Shared ownership is popular with Londoners but unaffordable in some areas, committee told

Shared ownership is popular with Londoners but unaffordable in some areas, committee told

Shared ownership housing has stood the test of time as an “affordable” housing model. But is it “shared”, is it “ownership” and, above all, is it genuinely affordable for low to middle-income Londoners? Those were the questions posed to housing experts this week as the London Assembly’s housing committee continued its investigation into housing affordability in the capital. 

Introduced in 1979, shared ownership enables households to part buy and part rent a home, generally with a minimum 25 per cent purchase and the option of increasing the ownership share to up to 100 per cent.

Administered generally by housing associations, shared ownership has been a key element of successive governments’ strategies supporting housing affordability. Mayor Khan’s current £4.82 billion funding from central government, to start 116,000 affordable homes by 2022 comes with a Whitehall stipulation that almost 60,000 should be so-called “intermediate” homes – shared ownership or “London Living Rent”, itself designed as a stepping stone towards shared ownership.

But Danny Beales, cabinet member for planning and regeneration at Camden Council, told the committee that with shared ownership costs rising alongside full market house price increases, affordability was an increasing concern, particularly in Inner London. With a household income of more than £50,000 a year required for shared ownership in Fitzrovia, in the south of the borough, the product wasn’t working for “squeezed Londoners”, he said.

“Our view is that shared ownership is not an affordable housing product in Camden. People who don’t qualify for social housing are being squeezed out of areas like Camden,” he continued, confirming reports last year that shared ownership rates in Inner London had fallen by 43 per cent since 2016/17.

Camden was now building living rent homes with three-year renewable tenancies, targeted at local people, key workers in particular, on incomes of around £30,000 to £40,000 a year. And it was an increasingly popular offer.

“Shared ownership is selling the dream that isn’t quite true,” he said. “People want stability and security and there are ways to provide that which aren’t home ownership.
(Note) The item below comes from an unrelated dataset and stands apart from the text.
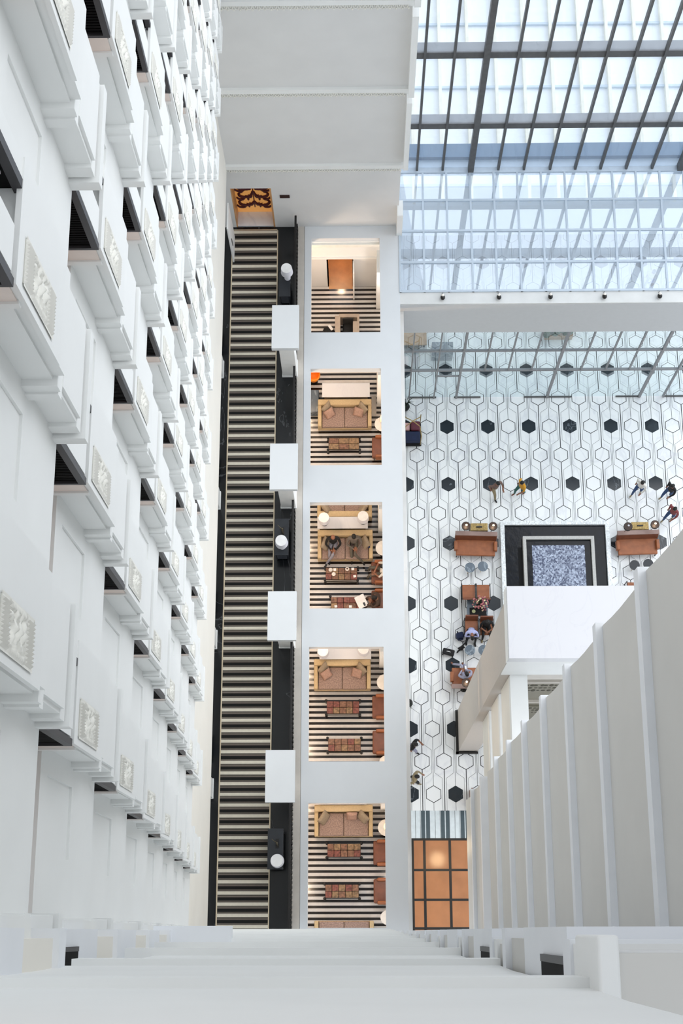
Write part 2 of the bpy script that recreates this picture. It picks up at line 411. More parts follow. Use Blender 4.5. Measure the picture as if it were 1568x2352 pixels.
# right hand return pilaster stepping out
for k_, (z0, z1, w_) in enumerate(((15.0, 19.0, .14), (19.2, 23.2, .16), (23.5, 27.4, .16))):
    b.box(1.48+.03*k_, 1.50+w_+.03*k_, 24.02, 24.6, z0, z1-.1, 'white')
b.box(1.36, 1.56, 24.0, 24.6, A, 12.0, 'white')
struct(b.build('wall_far'))
b = MB(); b.box(-.02, .02, 0, .6, 0, 0.02, 'white')
# upper wall beyond, closing the atrium top left
# doorway to lit lobby with damask panel
b = MB()
b.box(-4.40, -4.36, YF+.0, YF+1.4, A, 13.25, 'doorin'); b.box(-3.06, -3.0, YF, YF+1.4, A, 13.25, 'doorin')
b.box(-4.4, -3.0, YF+.62, YF+.7, A, 13.4, 'wallpaper_o')
b.box(-4.4, -3.0, YF+.05, YF+1.5, A-.1, A+.005, 'tile')
struct(b.build('wall_far'))
d = MB()
def curl(cx, cz, r, a0, a1, w, n=14, k=.0):
    pts = []
    for q in range(n+1):
        t_ = q/n; a = a0+(a1-a0)*t_; rr = r*(1-.72*t_)
        pts.append((cx+rr*math.cos(a), YF+.60, cz+rr*math.sin(a)))
    d.tube(pts, [w*(.35+.9*math.sin(math.pi*min(1, .15+q/n*.8))) for q in range(n+1)], 'damask', 5)
for sx in (-1, 1):
    for cz, r in ((11.3, .34), (11.85, .30), (12.45, .38), (13.0, .26)):
        curl(-3.72+sx*.42, cz-.25, r*.6, math.pi*(0 if sx > 0 else 1), math.pi*(0 if sx > 0 else 1)-sx*4.2, .04)
        curl(-3.72+sx*.36, cz, r, math.pi*(1 if sx > 0 else 0), math.pi*(1 if sx > 0 else 0)+sx*4.6, .045)
for cz in (11.2, 11.9, 12.6): d.ball((-3.72, YF+.60, cz), .10, 'damask', (.8, .25, 1.5), 8)
d.tube([(-3.72, YF+.60, 10.9), (-3.72, YF+.60, 13.1)], .022, 'damask', 5)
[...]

There is a demand for stability of a different kind.” 

Shared ownership nevertheless remains popular after 30 years, despite issues in some areas, said Steve Moseley from London and Quadrant Housing Trust (L&Q), the capital’s biggest landlord, with 95,000 homes across London and the south east. 

“It is affordable to the middle income group,” he said. For L&Q, the average sale price of a shared ownership home was £430,000, with average purchaser income ranging from £35,000 a year for individuals to £50,000 a year for couples. Eight per cent of shared owners increased their stake in 2019, he said, the majority to full ownership.

And while increasingly unaffordable in Inner London, shared ownership is “the only option for many people in London to live in an area for a long period of time,”  said Pete Apps, deputy editor of trade magazine Inside Housing and himself a shared owner. For him, he said, it had been “the only way to get somewhere with security for my son’s primary school years”.

Speakers were unconvinced by government plans to reduce the initial purchase stake to 10 per cent and to allow occupants to increase their stake one per cent at a time. “People want security not necessarily 10 per cent of a home,” said Apps. There were risks that over-enthusiastic marketing of an option which was not actually ownership could draw in people “for whom it’s not the best place to be”, added Dr Alison Wallace from York University.

Applicants needed better information, the committee heard, with a possible role for City Hall in providing clear advice on leaseholds and service charges, or even compulsory home ownership education, as required in the United States for “assisted” purchasers.

Longer term, the answer to the affordability trap lay in support for renting. “London needs many, many more social rented homes,” said Apps. “Shared ownership isn’t the answer for people at the sharpest end of the problem.”